Web Services Secure But Flawed

LAS VEGAS — Web Services are growing as the solution for creating a more
connected and extensible enterprise, but its W3C XML security specification isn’t so secure.

ISecpartners researcher Brad Hill spent about an hour at the Black Hat show here making his case against the WS-Security stack and how it could be compromised by an attacker.

The solution to the problem identified by Hill may be in how WS-Security is
configured. The solution could be to fall back on the established SSL
mechanisms of ensuring secured transport.

“SSL is getting an anti-cult following, and some argue that it’s not right
for the Web Services world,” Hill told the Black Hat audience. “I disagree.
SSL does almost everything you need for real-world Web service deployment.”

He added that there is a lot of complexity in dealing with what he thinks
are immature WS-Security standards.

For one, the attack surface of WS-Security is much bigger than that of SSL.
With message-oriented security, Hill said, you need to have messages
before you can do anything. That’s not the case with SSL, where the
attacker gets less to play with.

Hill referred to the WS-Security stack as a target-rich environment that is
open for attack. In contrast, SSL with client certificates keeps users out of the message stack unless authenticated.

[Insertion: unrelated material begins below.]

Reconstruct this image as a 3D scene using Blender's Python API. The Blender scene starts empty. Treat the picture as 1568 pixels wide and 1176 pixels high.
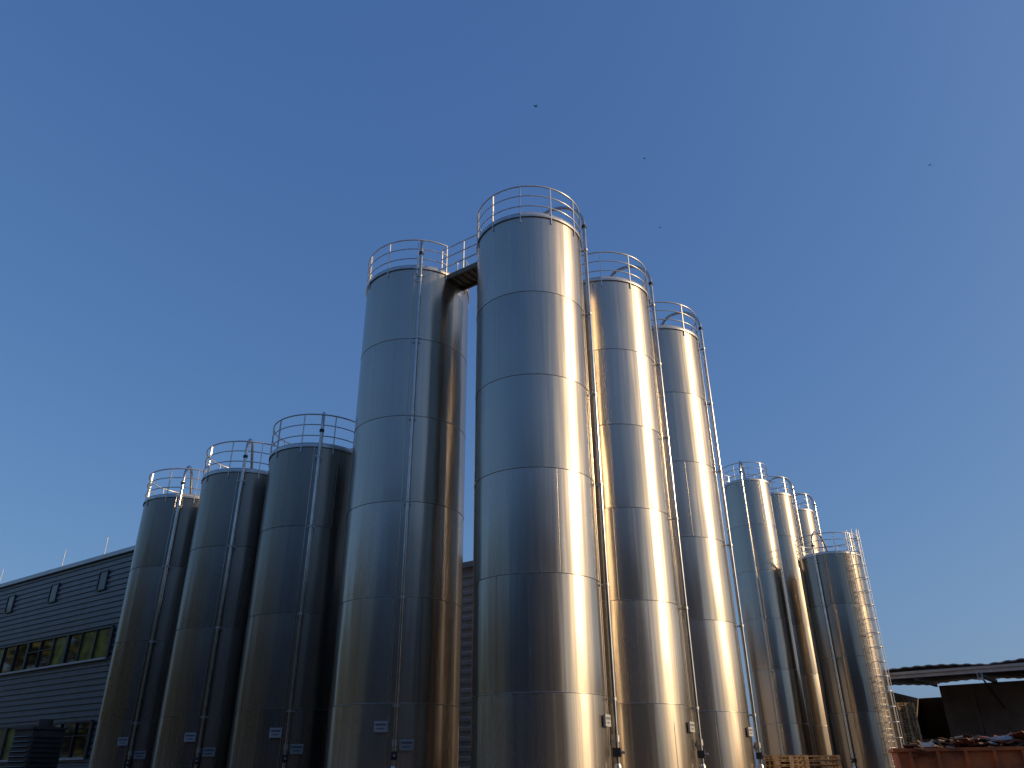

In Hill’s assessment, WS-Security is not ready to use out of
the box like SSL is. With WS-Security developers need to determine when
to sign and encrypt, as well as decide on a token. And they need to decide on which order the sign, encrypt and get-token processes should occur.

In his analysis, using
WS-Security for signing and encryption also cuts application throughput between 5 percent and 50 percent.

At the heart of Hill’s criticism of WS-Security are XML digital certificates,
which he demonstrated to be unwieldy and large. Fundamentally, the goal of
XML digital certificates is to be able to sign digital content.

In gruesome detail, Hill discussed attack
vectors for every step of the signing process, going line by line through a basic XML digital
certificate that protected only a few words of text.

Among the issues he raised was the use of XSLT , which is in WS-Security and used to transform XML documents into other XML
documents. Hill noted that it would be very easy to create a loop with XSLT that could consume infinite resource with tiny messages.

The real killer for XSLT and Web Services security is that XSLT also
supports extensions.

“An attacker could use it to do all kinds of malicious things with valid XML
that could be shipped in a signature,” Hill said.

Though the solutions to all of the issues raised by Hill are not necessarily
simple, they are fixable. Hill suggested that updates to the
WS-I basic security profile should be made to ensure better security with
less operational complexity.

“Today there is no simple and secure profile, and this is a big problem. That is what I want to see come out of the W3C revisions.”